• **SHORT TASK**: What follows is a listing. Return every line of it exactly.

• **RECORD EXTRACTS**:
* * * * *
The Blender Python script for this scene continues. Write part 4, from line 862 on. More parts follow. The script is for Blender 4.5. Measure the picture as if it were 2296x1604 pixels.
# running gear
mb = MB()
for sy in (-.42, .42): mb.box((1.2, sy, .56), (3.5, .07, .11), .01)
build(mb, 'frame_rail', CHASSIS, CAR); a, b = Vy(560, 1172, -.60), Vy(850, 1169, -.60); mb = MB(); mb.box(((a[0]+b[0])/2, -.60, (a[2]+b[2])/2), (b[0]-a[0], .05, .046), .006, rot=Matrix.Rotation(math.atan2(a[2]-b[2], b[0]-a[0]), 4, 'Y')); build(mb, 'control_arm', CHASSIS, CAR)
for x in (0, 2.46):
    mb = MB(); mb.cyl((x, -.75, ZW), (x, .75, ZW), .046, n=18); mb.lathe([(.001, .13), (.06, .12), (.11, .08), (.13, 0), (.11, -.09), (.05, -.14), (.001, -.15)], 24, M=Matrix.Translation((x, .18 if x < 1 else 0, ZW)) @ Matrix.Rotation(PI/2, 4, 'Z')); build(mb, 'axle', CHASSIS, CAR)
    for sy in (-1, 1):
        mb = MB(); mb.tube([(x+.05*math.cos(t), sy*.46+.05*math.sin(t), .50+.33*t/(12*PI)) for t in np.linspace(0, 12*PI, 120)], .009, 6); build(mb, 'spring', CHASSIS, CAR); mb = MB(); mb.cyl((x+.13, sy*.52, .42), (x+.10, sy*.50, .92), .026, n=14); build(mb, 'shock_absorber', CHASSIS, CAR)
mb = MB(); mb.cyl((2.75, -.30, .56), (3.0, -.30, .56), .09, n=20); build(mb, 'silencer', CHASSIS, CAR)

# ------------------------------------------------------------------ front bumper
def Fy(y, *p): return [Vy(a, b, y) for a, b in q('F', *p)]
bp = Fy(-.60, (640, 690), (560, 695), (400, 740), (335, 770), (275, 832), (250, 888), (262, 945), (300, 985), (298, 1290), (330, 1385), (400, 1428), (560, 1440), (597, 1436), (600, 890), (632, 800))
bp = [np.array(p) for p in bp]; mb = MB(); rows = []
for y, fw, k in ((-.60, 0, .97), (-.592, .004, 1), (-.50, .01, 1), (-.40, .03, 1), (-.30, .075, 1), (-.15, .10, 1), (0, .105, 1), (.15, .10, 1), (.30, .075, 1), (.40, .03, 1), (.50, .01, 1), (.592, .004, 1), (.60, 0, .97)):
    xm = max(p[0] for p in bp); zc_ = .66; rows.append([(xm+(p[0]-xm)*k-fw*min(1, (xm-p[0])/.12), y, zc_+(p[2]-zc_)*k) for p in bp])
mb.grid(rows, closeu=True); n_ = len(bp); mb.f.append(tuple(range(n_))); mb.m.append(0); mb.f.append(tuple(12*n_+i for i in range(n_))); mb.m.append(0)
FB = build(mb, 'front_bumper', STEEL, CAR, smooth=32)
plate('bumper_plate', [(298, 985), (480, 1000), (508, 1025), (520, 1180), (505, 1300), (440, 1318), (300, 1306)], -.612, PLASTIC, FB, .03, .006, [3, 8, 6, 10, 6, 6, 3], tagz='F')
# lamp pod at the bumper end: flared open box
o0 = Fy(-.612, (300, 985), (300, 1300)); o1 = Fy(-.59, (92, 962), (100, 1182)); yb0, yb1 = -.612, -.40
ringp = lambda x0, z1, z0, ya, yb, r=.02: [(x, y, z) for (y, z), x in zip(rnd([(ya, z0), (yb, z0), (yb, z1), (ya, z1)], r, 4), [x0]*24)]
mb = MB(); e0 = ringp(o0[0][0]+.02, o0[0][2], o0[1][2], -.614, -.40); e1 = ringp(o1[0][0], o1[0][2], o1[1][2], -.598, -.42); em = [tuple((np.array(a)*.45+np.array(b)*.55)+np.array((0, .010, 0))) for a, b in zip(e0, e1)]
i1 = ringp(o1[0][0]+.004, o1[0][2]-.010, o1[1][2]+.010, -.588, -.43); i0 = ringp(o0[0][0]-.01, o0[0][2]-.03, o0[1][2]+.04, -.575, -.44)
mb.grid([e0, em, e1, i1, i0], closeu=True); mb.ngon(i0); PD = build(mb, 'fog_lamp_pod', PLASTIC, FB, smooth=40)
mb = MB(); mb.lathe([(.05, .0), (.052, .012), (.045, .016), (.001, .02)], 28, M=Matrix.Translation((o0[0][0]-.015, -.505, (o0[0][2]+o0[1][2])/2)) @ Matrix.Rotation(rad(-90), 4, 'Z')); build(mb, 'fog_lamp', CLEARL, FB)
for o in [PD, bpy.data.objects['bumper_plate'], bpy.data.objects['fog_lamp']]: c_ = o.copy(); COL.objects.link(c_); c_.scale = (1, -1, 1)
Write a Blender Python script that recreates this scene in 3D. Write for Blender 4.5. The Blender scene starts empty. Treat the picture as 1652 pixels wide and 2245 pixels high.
* * * * *
• **WRITTEN SOLUTION**:
The Blender Python script for this scene continues. Write part 4, from line 862 on. More parts follow. The script is for Blender 4.5. Measure the picture as if it were 2296x1604 pixels.
# running gear
mb = MB()
for sy in (-.42, .42): mb.box((1.2, sy, .56), (3.5, .07, .11), .01)
build(mb, 'frame_rail', CHASSIS, CAR); a, b = Vy(560, 1172, -.60), Vy(850, 1169, -.60); mb = MB(); mb.box(((a[0]+b[0])/2, -.60, (a[2]+b[2])/2), (b[0]-a[0], .05, .046), .006, rot=Matrix.Rotation(math.atan2(a[2]-b[2], b[0]-a[0]), 4, 'Y')); build(mb, 'control_arm', CHASSIS, CAR)
for x in (0, 2.46):
    mb = MB(); mb.cyl((x, -.75, ZW), (x, .75, ZW), .046, n=18); mb.lathe([(.001, .13), (.06, .12), (.11, .08), (.13, 0), (.11, -.09), (.05, -.14), (.001, -.15)], 24, M=Matrix.Translation((x, .18 if x < 1 else 0, ZW)) @ Matrix.Rotation(PI/2, 4, 'Z')); build(mb, 'axle', CHASSIS, CAR)
    for sy in (-1, 1):
        mb = MB(); mb.tube([(x+.05*math.cos(t), sy*.46+.05*math.sin(t), .50+.33*t/(12*PI)) for t in np.linspace(0, 12*PI, 120)], .009, 6); build(mb, 'spring', CHASSIS, CAR); mb = MB(); mb.cyl((x+.13, sy*.52, .42), (x+.10, sy*.50, .92), .026, n=14); build(mb, 'shock_absorber', CHASSIS, CAR)
mb = MB(); mb.cyl((2.75, -.30, .56), (3.0, -.30, .56), .09, n=20); build(mb, 'silencer', CHASSIS, CAR)

# ------------------------------------------------------------------ front bumper
def Fy(y, *p): return [Vy(a, b, y) for a, b in q('F', *p)]
bp = Fy(-.60, (640, 690), (560, 695), (400, 740), (335, 770), (275, 832), (250, 888), (262, 945), (300, 985), (298, 1290), (330, 1385), (400, 1428), (560, 1440), (597, 1436), (600, 890), (632, 800))
bp = [np.array(p) for p in bp]; mb = MB(); rows = []
for y, fw, k in ((-.60, 0, .97), (-.592, .004, 1), (-.50, .01, 1), (-.40, .03, 1), (-.30, .075, 1), (-.15, .10, 1), (0, .105, 1), (.15, .10, 1), (.30, .075, 1), (.40, .03, 1), (.50, .01, 1), (.592, .004, 1), (.60, 0, .97)):
    xm = max(p[0] for p in bp); zc_ = .66; rows.append([(xm+(p[0]-xm)*k-fw*min(1, (xm-p[0])/.12), y, zc_+(p[2]-zc_)*k) for p in bp])
mb.grid(rows, closeu=True); n_ = len(bp); mb.f.append(tuple(range(n_))); mb.m.append(0); mb.f.append(tuple(12*n_+i for i in range(n_))); mb.m.append(0)
FB = build(mb, 'front_bumper', STEEL, CAR, smooth=32)
plate('bumper_plate', [(298, 985), (480, 1000), (508, 1025), (520, 1180), (505, 1300), (440, 1318), (300, 1306)], -.612, PLASTIC, FB, .03, .006, [3, 8, 6, 10, 6, 6, 3], tagz='F')
# lamp pod at the bumper end: flared open box
o0 = Fy(-.612, (300, 985), (300, 1300)); o1 = Fy(-.59, (92, 962), (100, 1182)); yb0, yb1 = -.612, -.40
ringp = lambda x0, z1, z0, ya, yb, r=.02: [(x, y, z) for (y, z), x in zip(rnd([(ya, z0), (yb, z0), (yb, z1), (ya, z1)], r, 4), [x0]*24)]
mb = MB(); e0 = ringp(o0[0][0]+.02, o0[0][2], o0[1][2], -.614, -.40); e1 = ringp(o1[0][0], o1[0][2], o1[1][2], -.598, -.42); em = [tuple((np.array(a)*.45+np.array(b)*.55)+np.array((0, .010, 0))) for a, b in zip(e0, e1)]
i1 = ringp(o1[0][0]+.004, o1[0][2]-.010, o1[1][2]+.010, -.588, -.43); i0 = ringp(o0[0][0]-.01, o0[0][2]-.03, o0[1][2]+.04, -.575, -.44)
mb.grid([e0, em, e1, i1, i0], closeu=True); mb.ngon(i0); PD = build(mb, 'fog_lamp_pod', PLASTIC, FB, smooth=40)
mb = MB(); mb.lathe([(.05, .0), (.052, .012), (.045, .016), (.001, .02)], 28, M=Matrix.Translation((o0[0][0]-.015, -.505, (o0[0][2]+o0[1][2])/2)) @ Matrix.Rotation(rad(-90), 4, 'Z')); build(mb, 'fog_lamp', CLEARL, FB)
for o in [PD, bpy.data.objects['bumper_plate'], bpy.data.objects['fog_lamp']]: c_ = o.copy(); COL.objects.link(c_); c_.scale = (1, -1, 1)
Write a Blender Python script that recreates this scene in 3D. Write for Blender 4.5. The Blender scene starts empty. Treat the picture as 1652 pixels wide and 2245 pixels high.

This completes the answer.